Le province vanno davvero abolite?

Una neo assessore provinciale racconta il suo lavoro, presenta un po' di numeri e invita a pensieri e calcoli meno sbrigativi

Emanuela Marchiafava fa da tre mesi l’assessore allo sviluppo economico e al turismo della provincia di Pavia: era stata candidata ed eletta alle scorse provinciali nelle liste del Partito Democratico ed è al suo primo incarico amministrativo. Oggi sulla rivista online dei Mille parla dell’abolizione delle province e del relativo disegno di legge costituzionale presentato dal Governo.

Da tre mesi sono l’assessore provinciale allo sviluppo economico e al turismo della provincia di Pavia e, da allora, non è passato un giorno senza che al Governo e sui giornali si parlasse dell’abolizione delle province. Giovedì 8 settembre il Governo ha approvato il relativo disegno di legge costituzionale che spedisce per un po’ in soffitta anche il federalismo, a ben vedere.

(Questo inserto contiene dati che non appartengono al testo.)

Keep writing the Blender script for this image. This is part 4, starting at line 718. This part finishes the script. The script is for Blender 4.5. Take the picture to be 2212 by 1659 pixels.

Sgombro subito il campo da ogni dubbio e dichiaro fin da ora che sono pronta ad “andare a casa” anche domani, a rinunciare a questo che è il mio primo incarico da amministratore pubblico. La questione dirimente, invece, è capire se l’abolizione delle province costituisce un punto fondamentale per…? Per ridurre i costi della politica? Per diminuire quelli della burocrazia? O piuttosto limitare la rappresentanza democratica in Italia?

E allora incominciamo a dare i numeri, quelli giusti.

Userò ad esempio proprio quelli della Provincia di Pavia dove un assessore percepisce un’indennità annuale di 35.000 euro –se svolge il suo mandato a tempo pieno, altrimenti ne riceve la metà- un consigliere provinciale un gettone di presenza a seduta di 46 euro, mentre un dirigente provinciale riceve un emolumento che è in media circa il doppio di quello di un assessore (tutte cifre lorde lorde).

Stando sempre all’esempio pavese: eliminare la Provincia significa eliminare la Giunta (un presidente, sette assessori) e il consiglio provinciale (ventiquattro consiglieri), non tutta la struttura (450 dipendenti) con un risparmio sul bilancio della struttura, che continuerebbe ad esistere, pari allo 0.5%.

Le province italiane contano 4.000 amministratori (presidenti, assessori e consiglieri) e 61.000 dipendenti: i primi costano alla collettività 113 milioni di euro l’anno, i secondi 2 miliardi e 343 milioni. (dati siope 2011 dal dossier UPI “Le Province allo specchio”)

Il risparmio sarebbe quindi pari ai 113 milioni e assolutamente non ai 2 miliardi e 343 milioni, perché lo Stato non licenzierebbe i 61.000 dipendenti provinciali, ma li assegnerebbe agli altri livelli territoriali, in primis alle Regioni secondo il ddl approvato dal Governo Berlusconi l’8 settembre; il passaggio costerebbe circa 600 milioni in più alla collettività, perché i contratti collettivi del pubblico impiego a livello regionale di norma riconoscono condizioni economiche più vantaggiose rispetto al livello provinciale a dipendenti di pari inquadramento.